» EXERCISE:
Output the lines below exactly, please, from the first line until the line with "COL = SC.collection", counting both.

» SUPPLIED DATA:
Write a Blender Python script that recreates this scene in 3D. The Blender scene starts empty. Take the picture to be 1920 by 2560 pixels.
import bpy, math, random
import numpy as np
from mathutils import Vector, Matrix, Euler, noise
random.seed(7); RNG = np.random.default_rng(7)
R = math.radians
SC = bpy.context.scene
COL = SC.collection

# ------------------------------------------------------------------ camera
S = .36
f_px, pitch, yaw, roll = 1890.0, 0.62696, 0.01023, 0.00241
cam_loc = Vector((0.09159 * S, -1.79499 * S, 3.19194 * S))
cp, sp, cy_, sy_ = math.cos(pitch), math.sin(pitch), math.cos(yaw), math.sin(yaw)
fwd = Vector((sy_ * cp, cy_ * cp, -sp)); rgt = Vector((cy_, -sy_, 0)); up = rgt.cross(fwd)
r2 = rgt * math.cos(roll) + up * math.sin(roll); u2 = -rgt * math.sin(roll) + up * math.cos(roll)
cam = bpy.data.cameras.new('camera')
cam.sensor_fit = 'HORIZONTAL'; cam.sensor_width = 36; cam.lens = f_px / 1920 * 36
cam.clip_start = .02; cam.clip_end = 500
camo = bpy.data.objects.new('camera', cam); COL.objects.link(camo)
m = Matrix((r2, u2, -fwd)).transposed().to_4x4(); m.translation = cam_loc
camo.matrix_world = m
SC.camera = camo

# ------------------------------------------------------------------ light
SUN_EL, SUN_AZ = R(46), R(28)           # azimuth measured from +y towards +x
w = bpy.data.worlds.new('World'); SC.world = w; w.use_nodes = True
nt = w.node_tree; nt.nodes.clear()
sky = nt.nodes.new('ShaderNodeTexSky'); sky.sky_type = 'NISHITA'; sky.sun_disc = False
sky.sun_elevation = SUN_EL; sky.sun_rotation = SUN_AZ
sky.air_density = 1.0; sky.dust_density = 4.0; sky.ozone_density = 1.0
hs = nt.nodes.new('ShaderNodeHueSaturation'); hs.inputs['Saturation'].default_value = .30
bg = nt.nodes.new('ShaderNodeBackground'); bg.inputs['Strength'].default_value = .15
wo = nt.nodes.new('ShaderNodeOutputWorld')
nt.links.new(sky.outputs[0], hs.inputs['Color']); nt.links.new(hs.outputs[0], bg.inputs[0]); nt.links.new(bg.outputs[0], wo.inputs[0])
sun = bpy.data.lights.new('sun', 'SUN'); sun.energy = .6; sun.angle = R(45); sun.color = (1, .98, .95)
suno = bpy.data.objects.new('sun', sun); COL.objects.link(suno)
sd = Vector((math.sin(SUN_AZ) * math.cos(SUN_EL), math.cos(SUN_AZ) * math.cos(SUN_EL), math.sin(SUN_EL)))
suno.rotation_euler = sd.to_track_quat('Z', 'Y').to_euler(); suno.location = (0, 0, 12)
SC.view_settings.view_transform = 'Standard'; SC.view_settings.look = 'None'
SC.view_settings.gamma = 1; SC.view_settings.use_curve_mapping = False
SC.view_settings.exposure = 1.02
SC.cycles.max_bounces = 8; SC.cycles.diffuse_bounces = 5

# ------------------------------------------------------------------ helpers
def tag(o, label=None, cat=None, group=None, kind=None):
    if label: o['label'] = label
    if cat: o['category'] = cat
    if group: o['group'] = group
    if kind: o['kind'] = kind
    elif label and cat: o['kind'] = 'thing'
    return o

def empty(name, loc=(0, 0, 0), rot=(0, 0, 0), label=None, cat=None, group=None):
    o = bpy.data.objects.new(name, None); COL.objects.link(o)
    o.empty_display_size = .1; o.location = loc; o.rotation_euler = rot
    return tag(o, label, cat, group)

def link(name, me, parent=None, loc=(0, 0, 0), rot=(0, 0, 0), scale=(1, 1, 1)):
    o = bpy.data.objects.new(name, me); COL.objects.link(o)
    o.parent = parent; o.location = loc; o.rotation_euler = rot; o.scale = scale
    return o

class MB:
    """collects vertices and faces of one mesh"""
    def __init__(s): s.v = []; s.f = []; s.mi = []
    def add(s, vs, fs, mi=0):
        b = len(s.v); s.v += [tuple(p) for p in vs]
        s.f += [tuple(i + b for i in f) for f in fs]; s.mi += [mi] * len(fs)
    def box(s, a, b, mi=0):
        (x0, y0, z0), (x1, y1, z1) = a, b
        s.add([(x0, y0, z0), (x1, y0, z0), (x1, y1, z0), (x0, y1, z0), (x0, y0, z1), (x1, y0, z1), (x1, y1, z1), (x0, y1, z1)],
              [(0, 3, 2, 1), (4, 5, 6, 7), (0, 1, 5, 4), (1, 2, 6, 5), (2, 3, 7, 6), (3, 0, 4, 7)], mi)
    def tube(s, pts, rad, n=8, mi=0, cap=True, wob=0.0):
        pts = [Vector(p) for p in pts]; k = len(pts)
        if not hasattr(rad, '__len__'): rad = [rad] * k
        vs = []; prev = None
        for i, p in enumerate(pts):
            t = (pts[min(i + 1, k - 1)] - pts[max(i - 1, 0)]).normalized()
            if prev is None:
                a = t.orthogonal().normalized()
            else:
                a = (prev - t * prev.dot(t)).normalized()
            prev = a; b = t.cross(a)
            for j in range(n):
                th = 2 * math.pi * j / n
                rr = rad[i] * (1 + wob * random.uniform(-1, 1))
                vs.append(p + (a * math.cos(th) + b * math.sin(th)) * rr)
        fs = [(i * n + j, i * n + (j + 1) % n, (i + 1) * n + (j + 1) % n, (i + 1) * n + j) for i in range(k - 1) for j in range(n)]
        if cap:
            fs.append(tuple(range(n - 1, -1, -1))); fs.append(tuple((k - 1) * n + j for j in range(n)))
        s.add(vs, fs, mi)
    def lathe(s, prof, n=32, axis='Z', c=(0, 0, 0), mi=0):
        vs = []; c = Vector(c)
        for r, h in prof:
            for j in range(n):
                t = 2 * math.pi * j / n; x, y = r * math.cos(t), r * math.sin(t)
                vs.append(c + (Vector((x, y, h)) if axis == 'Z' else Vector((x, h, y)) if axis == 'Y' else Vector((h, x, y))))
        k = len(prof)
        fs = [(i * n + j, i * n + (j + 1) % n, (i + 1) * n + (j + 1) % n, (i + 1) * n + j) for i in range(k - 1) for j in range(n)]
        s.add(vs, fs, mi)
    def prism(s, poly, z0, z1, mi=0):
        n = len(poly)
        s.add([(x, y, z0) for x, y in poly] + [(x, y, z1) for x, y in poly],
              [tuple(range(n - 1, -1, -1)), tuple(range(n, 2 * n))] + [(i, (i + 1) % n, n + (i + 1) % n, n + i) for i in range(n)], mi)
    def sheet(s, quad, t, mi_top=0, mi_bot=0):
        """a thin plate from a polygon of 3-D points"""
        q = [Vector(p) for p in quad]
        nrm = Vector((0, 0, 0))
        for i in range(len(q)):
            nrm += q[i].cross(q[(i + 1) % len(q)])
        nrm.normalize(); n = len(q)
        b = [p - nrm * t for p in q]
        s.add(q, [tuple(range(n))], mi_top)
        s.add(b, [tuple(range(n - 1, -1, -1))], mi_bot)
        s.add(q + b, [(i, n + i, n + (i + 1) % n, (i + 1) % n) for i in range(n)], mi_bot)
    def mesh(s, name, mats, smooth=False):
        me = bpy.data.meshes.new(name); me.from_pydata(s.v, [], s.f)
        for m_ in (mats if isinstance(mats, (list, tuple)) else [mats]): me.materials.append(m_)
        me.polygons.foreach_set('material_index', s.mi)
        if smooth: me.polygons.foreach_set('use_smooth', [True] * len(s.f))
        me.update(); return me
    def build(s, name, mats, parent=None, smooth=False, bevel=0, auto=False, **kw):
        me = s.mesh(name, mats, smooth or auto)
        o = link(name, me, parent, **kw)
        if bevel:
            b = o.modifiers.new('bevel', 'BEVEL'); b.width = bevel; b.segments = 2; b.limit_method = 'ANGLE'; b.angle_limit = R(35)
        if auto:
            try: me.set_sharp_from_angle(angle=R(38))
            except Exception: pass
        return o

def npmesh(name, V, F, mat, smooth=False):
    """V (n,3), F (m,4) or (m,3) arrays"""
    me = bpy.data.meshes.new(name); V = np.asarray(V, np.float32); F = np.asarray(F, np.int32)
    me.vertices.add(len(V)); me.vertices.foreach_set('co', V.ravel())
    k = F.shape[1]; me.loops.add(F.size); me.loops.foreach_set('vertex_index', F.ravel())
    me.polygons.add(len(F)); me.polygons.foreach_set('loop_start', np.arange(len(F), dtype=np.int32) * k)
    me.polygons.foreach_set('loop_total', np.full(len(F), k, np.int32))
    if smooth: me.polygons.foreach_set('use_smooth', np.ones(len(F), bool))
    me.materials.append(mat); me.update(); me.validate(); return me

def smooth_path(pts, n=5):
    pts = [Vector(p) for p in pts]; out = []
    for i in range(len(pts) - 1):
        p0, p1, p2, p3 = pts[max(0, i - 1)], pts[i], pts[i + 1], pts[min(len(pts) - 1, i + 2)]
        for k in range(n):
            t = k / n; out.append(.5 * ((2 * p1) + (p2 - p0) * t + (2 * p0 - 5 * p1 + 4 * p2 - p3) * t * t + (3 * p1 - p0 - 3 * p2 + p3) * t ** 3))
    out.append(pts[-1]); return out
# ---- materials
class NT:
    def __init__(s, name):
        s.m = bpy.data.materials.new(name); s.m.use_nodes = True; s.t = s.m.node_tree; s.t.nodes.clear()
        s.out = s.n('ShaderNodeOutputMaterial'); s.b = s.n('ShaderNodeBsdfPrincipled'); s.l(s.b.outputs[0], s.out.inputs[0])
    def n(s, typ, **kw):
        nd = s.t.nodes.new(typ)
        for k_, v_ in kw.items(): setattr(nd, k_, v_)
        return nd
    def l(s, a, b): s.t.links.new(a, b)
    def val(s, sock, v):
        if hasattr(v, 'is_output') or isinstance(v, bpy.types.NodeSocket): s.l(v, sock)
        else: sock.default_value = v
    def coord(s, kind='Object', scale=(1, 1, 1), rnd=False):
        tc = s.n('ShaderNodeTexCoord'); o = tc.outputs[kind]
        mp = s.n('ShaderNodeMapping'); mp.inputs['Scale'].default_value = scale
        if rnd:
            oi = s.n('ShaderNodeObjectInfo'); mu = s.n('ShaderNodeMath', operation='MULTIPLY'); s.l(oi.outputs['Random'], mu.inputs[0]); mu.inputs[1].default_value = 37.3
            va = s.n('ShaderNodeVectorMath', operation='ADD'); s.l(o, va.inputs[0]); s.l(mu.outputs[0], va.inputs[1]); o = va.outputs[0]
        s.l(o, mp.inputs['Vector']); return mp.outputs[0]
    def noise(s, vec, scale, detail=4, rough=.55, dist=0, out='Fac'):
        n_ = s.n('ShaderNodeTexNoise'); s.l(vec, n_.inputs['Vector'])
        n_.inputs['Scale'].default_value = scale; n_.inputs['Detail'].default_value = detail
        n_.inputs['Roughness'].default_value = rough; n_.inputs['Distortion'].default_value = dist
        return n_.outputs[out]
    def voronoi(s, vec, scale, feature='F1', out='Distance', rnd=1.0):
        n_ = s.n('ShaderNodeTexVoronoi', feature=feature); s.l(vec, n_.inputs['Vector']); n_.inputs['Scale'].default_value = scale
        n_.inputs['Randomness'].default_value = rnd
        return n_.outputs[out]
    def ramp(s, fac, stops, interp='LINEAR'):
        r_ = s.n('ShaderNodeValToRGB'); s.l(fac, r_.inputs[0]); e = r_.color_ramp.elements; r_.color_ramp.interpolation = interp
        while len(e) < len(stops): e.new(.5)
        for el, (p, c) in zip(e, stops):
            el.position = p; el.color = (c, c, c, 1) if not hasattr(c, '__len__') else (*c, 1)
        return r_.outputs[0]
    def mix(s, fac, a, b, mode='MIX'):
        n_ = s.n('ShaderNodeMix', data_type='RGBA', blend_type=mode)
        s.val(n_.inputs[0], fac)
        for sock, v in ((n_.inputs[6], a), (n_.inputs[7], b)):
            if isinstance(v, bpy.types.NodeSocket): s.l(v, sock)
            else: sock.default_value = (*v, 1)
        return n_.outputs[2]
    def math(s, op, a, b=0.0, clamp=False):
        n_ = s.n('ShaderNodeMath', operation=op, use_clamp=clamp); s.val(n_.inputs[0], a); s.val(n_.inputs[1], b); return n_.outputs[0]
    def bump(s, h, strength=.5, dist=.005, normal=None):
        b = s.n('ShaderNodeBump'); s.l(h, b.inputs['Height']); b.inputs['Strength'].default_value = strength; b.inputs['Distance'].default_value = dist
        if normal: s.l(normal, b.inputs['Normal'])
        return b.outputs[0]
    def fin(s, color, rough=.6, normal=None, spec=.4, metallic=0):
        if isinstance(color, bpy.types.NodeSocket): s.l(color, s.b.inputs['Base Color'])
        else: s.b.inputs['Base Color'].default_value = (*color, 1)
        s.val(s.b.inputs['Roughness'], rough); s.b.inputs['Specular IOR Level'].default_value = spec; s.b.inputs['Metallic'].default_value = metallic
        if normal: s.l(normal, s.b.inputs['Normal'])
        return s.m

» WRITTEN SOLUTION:
Write a Blender Python script that recreates this scene in 3D. The Blender scene starts empty. Take the picture to be 1920 by 2560 pixels.
import bpy, math, random
import numpy as np
from mathutils import Vector, Matrix, Euler, noise
random.seed(7); RNG = np.random.default_rng(7)
R = math.radians
SC = bpy.context.scene
COL = SC.collection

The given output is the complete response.